Those cockroaches! What I suffered from them, during the year or two of island travel that followed! How they spoiled my tea, and ate my dresses (or parts of them), and flew into my hair of moonlight nights, and climbed into my berth on shipboard! It was on a liner that shall be nameless, very early in the course of my wanderings, that I first discovered the tendency of the cockroach to share the voyager’s couch unasked, and never again did I know unvexed and trustful sleep aboard a tropic ship. It was a moonlight night, and I was lying looking peacefully at the brilliantly silvered circle of my port, when suddenly a horrid head, with waving feelers, lifted itself over the edge of my berth and stared me coldly in the face. I hit out, like the virtuous hero in a novel, and struck it straight between the eyes, and it dropped to the floor with a dull sickening thud, and lay there very still. I thought gloatingly of how the blood would trickle out under my door in the morning in a slow hideous stream, and how the stewardess, bringing my early tea, would start and stop, and say in an awestruck tone that one that night had met his doom—and so thinking, I fell asleep.
I woke, with one cockroach in my hair, chewing a plait, and another nibbling my heel. I got up and looked round. It was then that I wished I had never come away from home, and that, since I had come, my sex forbade me to go and berth in the hold. I was convinced that, if I could have done so, I should have had a quiet night, because the hold is the part of a ship where the cockroaches come from, and they had all come—they were on the floor of my cabin, and sitting about the quilt.
The hideous battle raged all night, and in the morning I asked one of the mates for an axe, to help me through the coming renewal of hostilities. He recommended boracic acid instead, and I may record, for the benefit of other travellers, that I really found it of some use.
To find out, as far as possible, what were the prospects for settlers in some of the principal Pacific groups, was the main object of my journey to the Islands. It had always seemed to me that the practical side of Pacific life received singularly little attention, in most books of travel. One could never find out how a living was to be made in the island world, what the cost of housekeeping might be, what sort of society might be expected, whether the climates were healthy, and so forth—matters prosaic enough, but often of more interest to readers than the scenic descriptions and historical essays that run naturally from the pen of any South Sea traveller.
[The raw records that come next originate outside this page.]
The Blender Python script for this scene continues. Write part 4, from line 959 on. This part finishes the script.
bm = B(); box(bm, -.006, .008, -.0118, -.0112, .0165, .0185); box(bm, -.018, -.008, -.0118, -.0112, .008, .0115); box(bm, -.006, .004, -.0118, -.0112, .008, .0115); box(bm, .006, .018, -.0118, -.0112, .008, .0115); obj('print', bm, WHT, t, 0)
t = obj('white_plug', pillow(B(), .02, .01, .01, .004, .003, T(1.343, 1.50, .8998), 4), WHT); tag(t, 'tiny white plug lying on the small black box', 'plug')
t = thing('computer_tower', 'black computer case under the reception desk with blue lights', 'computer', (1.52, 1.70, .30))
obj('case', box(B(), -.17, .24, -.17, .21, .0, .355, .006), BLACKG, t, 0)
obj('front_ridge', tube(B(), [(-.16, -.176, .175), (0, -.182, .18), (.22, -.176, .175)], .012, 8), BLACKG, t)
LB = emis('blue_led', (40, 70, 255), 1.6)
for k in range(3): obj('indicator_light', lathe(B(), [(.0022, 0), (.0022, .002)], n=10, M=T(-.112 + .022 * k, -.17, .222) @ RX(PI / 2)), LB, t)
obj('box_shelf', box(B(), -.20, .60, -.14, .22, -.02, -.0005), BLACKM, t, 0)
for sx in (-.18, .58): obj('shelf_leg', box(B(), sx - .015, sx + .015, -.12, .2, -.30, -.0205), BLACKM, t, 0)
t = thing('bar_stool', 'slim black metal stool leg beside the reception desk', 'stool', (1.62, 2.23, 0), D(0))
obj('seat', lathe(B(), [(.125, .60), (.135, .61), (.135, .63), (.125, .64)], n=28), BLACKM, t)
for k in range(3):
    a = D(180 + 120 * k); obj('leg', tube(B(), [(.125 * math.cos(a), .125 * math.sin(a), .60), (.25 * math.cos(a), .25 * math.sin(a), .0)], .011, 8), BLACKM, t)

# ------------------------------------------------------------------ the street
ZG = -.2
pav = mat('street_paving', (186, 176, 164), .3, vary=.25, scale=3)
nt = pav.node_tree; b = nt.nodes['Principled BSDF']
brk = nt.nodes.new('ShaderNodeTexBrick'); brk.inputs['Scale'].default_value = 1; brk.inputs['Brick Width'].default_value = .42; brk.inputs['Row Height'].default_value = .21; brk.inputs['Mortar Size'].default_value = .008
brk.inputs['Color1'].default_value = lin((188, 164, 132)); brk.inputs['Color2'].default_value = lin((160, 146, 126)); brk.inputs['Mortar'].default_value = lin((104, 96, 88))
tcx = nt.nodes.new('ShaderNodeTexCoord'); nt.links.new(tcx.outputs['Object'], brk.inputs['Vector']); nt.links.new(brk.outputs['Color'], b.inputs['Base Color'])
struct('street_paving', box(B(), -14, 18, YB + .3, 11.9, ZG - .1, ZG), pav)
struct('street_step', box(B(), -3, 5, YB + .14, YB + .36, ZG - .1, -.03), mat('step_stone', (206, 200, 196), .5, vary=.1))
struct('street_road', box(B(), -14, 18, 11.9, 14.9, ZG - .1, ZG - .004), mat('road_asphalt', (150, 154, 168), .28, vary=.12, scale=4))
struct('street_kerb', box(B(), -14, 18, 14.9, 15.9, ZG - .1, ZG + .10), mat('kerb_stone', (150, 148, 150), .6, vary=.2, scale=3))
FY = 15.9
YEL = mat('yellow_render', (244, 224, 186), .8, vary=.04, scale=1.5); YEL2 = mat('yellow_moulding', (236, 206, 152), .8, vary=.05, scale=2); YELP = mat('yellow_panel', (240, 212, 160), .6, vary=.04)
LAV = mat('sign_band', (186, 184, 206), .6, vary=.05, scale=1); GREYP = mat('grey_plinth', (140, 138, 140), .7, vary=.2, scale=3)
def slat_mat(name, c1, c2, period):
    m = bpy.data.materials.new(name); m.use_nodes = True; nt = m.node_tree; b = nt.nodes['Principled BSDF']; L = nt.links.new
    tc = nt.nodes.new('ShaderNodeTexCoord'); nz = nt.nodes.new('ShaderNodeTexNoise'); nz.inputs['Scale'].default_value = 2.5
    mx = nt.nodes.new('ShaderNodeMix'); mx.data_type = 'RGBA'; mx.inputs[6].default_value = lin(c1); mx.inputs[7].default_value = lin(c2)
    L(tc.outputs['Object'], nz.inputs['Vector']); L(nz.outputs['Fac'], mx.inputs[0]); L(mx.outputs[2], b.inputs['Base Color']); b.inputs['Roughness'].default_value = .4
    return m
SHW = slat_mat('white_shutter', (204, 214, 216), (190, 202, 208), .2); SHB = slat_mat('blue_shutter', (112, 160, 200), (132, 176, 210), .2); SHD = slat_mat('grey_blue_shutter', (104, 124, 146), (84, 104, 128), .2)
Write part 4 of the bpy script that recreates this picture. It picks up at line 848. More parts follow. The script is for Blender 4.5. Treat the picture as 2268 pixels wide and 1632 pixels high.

Certainly, the romantic and picturesque side of the islands is so obvious that it takes some determination, and a good deal of actual hard work, to obtain any other impressions whatever. But white human beings, even in the islands, cannot live on romance alone, and many people, in Britain and elsewhere, are always anxious to know how the delightful dream of living in the South Seas may be realised. Practical details about island life, therefore, will take up the most of the present chapter, and readers who prefer the lighter and more romantic vein, must turn the pages a little further on. .
The number of those who wish to settle in the Pacific is by no means small.
The Pacific Ocean has always had a special interest for the English, from the days of Drake s daring circumnavigation, through the times of Captain Cook and the somewhat misunderstood Bligh, of the Bounty, down to the dawn of the twentieth century. The very name of the South Seas reeks of adventure and romance. Every boy at school has dreams of coral islands and rakish schooners, sharks, and pearls; most men retain a shamefaced fancy for stories of peril and adventure in that magical South Sea world, of whose charm and beauty every one has heard, although very few are fortunate enough to see it with their own bodily eyes. For the Pacific Islands are, both in point of time and distance, about the remotest spots on the surface of the globe, and they are also among the most costly for the ordinary traveller to reach. Thus, for the most part, the South Seas dream, which so many hot-blooded young Saxons cherish, remains a dream only. The youth who has a fancy for Canadian farming life, or for stock-raising in Australasia, may gratify his desire with the full approval of parents and guardians in private life, and of Empire-builders in high places. But the British possessions in the South Seas—and what extensive possession they are let Colonial maps prove—may cry out for settlers from the rainy season to the dry, and round again to the rainy season once more, without attracting a single colonist of the right kind.